### The request
What lies from the line containing "Write the bpy" through the line containing "scene.camera = cam"? Print exactly those lines, with both ends, and no others.

[Data extracted from a collection]

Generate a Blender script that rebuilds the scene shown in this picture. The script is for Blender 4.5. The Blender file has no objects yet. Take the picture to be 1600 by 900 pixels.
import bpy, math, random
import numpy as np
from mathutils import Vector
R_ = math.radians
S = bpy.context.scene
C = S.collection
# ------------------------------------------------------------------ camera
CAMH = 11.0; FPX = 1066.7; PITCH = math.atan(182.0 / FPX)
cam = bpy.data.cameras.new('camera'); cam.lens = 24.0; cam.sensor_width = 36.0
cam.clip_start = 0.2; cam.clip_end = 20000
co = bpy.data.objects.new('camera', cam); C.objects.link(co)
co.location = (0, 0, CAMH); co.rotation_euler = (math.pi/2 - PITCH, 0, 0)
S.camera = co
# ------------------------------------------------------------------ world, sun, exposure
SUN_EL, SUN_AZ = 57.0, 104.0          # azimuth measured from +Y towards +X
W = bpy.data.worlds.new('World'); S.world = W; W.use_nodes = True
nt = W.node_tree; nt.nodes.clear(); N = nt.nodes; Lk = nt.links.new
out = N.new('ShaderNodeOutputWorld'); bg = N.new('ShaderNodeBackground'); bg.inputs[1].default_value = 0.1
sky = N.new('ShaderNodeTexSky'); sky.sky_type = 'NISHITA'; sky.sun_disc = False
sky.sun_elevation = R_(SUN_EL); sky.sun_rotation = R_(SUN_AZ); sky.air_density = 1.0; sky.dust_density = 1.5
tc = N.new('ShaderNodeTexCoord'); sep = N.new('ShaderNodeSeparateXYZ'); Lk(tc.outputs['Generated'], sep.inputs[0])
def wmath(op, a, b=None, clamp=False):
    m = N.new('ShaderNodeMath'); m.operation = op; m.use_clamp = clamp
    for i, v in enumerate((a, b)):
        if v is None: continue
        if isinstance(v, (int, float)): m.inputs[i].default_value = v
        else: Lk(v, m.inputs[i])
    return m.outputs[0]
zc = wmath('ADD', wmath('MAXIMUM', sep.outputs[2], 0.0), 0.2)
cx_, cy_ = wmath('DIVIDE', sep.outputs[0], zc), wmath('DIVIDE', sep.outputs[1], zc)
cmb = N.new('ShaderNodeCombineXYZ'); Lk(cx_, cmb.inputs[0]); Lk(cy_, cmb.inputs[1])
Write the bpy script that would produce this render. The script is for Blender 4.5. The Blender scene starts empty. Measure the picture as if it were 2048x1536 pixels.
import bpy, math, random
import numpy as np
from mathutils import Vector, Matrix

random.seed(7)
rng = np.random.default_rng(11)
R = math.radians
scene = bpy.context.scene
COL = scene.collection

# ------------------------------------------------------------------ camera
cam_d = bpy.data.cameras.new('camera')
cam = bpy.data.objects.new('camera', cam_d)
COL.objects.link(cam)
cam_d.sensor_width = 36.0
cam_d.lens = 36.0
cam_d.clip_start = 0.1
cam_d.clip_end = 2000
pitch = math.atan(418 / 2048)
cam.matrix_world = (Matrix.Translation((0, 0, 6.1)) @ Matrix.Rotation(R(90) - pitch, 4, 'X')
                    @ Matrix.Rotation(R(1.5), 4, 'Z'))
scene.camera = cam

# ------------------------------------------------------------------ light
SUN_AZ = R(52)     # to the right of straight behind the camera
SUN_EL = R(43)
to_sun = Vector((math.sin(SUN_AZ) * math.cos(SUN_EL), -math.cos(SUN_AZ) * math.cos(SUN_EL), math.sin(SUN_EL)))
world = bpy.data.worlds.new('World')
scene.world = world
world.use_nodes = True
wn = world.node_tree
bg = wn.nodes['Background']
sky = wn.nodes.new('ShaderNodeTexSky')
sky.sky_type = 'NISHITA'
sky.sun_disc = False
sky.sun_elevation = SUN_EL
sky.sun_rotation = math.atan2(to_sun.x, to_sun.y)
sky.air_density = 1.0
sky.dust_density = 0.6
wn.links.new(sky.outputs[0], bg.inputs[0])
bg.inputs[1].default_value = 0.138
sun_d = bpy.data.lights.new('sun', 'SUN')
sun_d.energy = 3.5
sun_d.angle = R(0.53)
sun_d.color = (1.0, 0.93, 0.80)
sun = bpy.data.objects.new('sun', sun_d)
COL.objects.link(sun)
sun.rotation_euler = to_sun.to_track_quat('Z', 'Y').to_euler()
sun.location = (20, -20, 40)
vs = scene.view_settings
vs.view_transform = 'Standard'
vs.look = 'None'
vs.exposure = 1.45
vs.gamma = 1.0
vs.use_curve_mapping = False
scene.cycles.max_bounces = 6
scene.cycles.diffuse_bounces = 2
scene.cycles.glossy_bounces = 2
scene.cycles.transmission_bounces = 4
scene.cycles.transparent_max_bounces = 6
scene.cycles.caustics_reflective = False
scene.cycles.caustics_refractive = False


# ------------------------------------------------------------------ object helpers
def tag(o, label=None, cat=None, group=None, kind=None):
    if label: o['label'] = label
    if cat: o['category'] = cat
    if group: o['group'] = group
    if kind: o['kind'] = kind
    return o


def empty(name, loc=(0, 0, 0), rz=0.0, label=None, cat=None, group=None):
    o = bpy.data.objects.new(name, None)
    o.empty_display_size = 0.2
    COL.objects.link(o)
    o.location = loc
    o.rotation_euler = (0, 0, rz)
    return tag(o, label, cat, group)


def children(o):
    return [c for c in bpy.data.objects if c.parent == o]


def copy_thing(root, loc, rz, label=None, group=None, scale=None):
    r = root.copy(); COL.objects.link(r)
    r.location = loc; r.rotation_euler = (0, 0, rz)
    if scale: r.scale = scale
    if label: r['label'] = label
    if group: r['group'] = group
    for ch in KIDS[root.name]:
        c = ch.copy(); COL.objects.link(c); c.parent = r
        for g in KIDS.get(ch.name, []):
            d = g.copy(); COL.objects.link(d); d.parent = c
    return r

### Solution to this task
Write the bpy script that would produce this render. The script is for Blender 4.5. The Blender scene starts empty. Measure the picture as if it were 2048x1536 pixels.
import bpy, math, random
import numpy as np
from mathutils import Vector, Matrix

random.seed(7)
rng = np.random.default_rng(11)
R = math.radians
scene = bpy.context.scene
COL = scene.collection

# ------------------------------------------------------------------ camera
cam_d = bpy.data.cameras.new('camera')
cam = bpy.data.objects.new('camera', cam_d)
COL.objects.link(cam)
cam_d.sensor_width = 36.0
cam_d.lens = 36.0
cam_d.clip_start = 0.1
cam_d.clip_end = 2000
pitch = math.atan(418 / 2048)
cam.matrix_world = (Matrix.Translation((0, 0, 6.1)) @ Matrix.Rotation(R(90) - pitch, 4, 'X')
                    @ Matrix.Rotation(R(1.5), 4, 'Z'))
scene.camera = cam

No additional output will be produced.